- _What is needed_
Which lines come from the start of the records through the line that holds "sc = bpy.context.scene"? Write them out word for word.
__________
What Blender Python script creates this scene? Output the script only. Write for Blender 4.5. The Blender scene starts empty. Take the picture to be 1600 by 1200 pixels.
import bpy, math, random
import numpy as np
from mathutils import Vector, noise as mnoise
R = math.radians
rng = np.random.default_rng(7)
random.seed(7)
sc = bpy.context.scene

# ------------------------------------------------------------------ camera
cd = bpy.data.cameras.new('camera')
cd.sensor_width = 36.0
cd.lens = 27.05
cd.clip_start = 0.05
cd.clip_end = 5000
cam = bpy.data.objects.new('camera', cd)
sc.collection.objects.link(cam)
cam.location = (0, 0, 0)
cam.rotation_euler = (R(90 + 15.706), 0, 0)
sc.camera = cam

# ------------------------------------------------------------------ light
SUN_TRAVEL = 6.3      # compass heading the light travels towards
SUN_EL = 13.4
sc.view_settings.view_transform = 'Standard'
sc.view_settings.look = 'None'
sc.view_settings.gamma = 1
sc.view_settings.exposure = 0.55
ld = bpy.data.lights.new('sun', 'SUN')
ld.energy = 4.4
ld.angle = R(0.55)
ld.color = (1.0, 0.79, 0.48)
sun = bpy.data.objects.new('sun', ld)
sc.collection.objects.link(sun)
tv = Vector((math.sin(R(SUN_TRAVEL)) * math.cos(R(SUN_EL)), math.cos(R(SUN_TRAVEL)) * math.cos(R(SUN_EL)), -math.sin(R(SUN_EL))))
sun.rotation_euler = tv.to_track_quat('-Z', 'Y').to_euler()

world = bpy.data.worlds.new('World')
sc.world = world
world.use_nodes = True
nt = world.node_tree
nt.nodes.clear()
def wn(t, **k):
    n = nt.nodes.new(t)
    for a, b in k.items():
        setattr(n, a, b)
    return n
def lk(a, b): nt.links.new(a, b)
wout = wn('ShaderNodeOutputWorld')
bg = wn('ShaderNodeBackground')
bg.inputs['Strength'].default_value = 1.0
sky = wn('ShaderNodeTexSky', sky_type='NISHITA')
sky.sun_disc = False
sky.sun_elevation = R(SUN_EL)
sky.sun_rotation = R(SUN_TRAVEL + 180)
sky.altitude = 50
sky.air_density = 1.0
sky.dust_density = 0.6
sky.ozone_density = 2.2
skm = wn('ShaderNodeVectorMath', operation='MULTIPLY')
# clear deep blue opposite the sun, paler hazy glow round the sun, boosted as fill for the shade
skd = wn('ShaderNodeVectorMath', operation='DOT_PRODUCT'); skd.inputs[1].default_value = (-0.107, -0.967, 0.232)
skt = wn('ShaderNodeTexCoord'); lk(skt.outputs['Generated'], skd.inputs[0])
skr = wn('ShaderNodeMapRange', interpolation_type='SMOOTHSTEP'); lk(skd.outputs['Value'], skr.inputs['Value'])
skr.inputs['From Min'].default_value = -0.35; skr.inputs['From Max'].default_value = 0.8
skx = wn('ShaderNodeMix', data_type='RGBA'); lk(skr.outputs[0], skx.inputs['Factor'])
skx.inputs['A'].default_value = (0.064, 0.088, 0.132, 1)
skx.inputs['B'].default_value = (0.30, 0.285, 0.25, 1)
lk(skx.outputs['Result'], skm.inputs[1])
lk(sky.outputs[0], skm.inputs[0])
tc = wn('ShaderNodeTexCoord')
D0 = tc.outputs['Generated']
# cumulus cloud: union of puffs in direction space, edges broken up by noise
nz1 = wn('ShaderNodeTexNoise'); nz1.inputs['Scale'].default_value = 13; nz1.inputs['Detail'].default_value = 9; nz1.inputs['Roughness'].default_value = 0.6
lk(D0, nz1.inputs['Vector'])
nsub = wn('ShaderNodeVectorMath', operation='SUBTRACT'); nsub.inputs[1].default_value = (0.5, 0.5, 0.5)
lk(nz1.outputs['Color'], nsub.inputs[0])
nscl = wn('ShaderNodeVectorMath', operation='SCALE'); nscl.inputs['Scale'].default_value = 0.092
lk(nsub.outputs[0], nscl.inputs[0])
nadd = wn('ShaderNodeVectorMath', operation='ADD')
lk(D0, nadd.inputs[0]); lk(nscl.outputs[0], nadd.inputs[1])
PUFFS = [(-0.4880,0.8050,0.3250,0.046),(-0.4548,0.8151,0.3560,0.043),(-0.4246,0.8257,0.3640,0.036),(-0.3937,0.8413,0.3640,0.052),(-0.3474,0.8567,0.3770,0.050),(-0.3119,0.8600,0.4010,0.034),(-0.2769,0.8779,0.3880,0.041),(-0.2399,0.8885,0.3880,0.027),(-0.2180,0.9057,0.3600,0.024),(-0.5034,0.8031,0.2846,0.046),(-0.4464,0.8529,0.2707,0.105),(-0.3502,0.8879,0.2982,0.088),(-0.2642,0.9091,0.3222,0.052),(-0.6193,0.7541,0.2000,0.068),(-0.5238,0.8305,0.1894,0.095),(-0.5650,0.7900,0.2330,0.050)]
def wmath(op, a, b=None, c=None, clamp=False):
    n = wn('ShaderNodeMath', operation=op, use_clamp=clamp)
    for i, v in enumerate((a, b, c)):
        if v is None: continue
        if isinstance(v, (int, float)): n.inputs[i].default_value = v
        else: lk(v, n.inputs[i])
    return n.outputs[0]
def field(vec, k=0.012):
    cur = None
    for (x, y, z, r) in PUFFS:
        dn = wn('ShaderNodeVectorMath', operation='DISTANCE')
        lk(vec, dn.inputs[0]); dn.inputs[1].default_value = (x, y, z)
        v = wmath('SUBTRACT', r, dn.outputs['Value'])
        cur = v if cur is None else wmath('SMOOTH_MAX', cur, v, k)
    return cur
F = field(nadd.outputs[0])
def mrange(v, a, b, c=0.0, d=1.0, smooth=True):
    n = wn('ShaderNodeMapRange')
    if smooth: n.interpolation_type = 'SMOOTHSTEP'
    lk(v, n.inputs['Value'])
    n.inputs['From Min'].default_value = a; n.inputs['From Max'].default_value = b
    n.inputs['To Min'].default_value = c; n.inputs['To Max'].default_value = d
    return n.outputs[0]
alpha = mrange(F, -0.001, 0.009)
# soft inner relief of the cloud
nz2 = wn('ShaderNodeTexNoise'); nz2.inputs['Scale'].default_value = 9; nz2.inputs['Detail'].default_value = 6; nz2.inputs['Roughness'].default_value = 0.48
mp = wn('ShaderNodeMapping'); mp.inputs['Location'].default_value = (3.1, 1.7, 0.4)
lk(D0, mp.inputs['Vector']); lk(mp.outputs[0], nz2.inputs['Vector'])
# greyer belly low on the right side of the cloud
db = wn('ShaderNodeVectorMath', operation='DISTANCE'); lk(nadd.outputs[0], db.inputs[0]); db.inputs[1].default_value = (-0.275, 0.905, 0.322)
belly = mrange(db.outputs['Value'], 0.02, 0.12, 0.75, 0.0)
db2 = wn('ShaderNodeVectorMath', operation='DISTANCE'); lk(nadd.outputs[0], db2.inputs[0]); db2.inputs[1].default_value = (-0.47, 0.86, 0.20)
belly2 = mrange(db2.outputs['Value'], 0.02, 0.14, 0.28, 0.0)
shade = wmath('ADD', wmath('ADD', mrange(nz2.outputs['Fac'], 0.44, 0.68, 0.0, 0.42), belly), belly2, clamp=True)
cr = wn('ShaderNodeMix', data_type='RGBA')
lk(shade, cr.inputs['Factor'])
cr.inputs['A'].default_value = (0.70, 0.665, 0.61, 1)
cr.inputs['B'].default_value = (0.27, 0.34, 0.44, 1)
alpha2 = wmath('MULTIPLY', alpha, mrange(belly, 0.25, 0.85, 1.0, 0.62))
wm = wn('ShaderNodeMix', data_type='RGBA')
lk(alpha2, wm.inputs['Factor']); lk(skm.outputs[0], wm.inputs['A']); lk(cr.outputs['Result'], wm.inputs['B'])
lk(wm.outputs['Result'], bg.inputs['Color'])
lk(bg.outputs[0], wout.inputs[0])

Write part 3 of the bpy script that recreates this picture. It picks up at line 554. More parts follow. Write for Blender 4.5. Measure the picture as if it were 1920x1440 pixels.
__________
- _Solution for this exercise_
What Blender Python script creates this scene? Output the script only. Write for Blender 4.5. The Blender scene starts empty. Take the picture to be 1600 by 1200 pixels.
import bpy, math, random
import numpy as np
from mathutils import Vector, noise as mnoise
R = math.radians
rng = np.random.default_rng(7)
random.seed(7)
sc = bpy.context.scene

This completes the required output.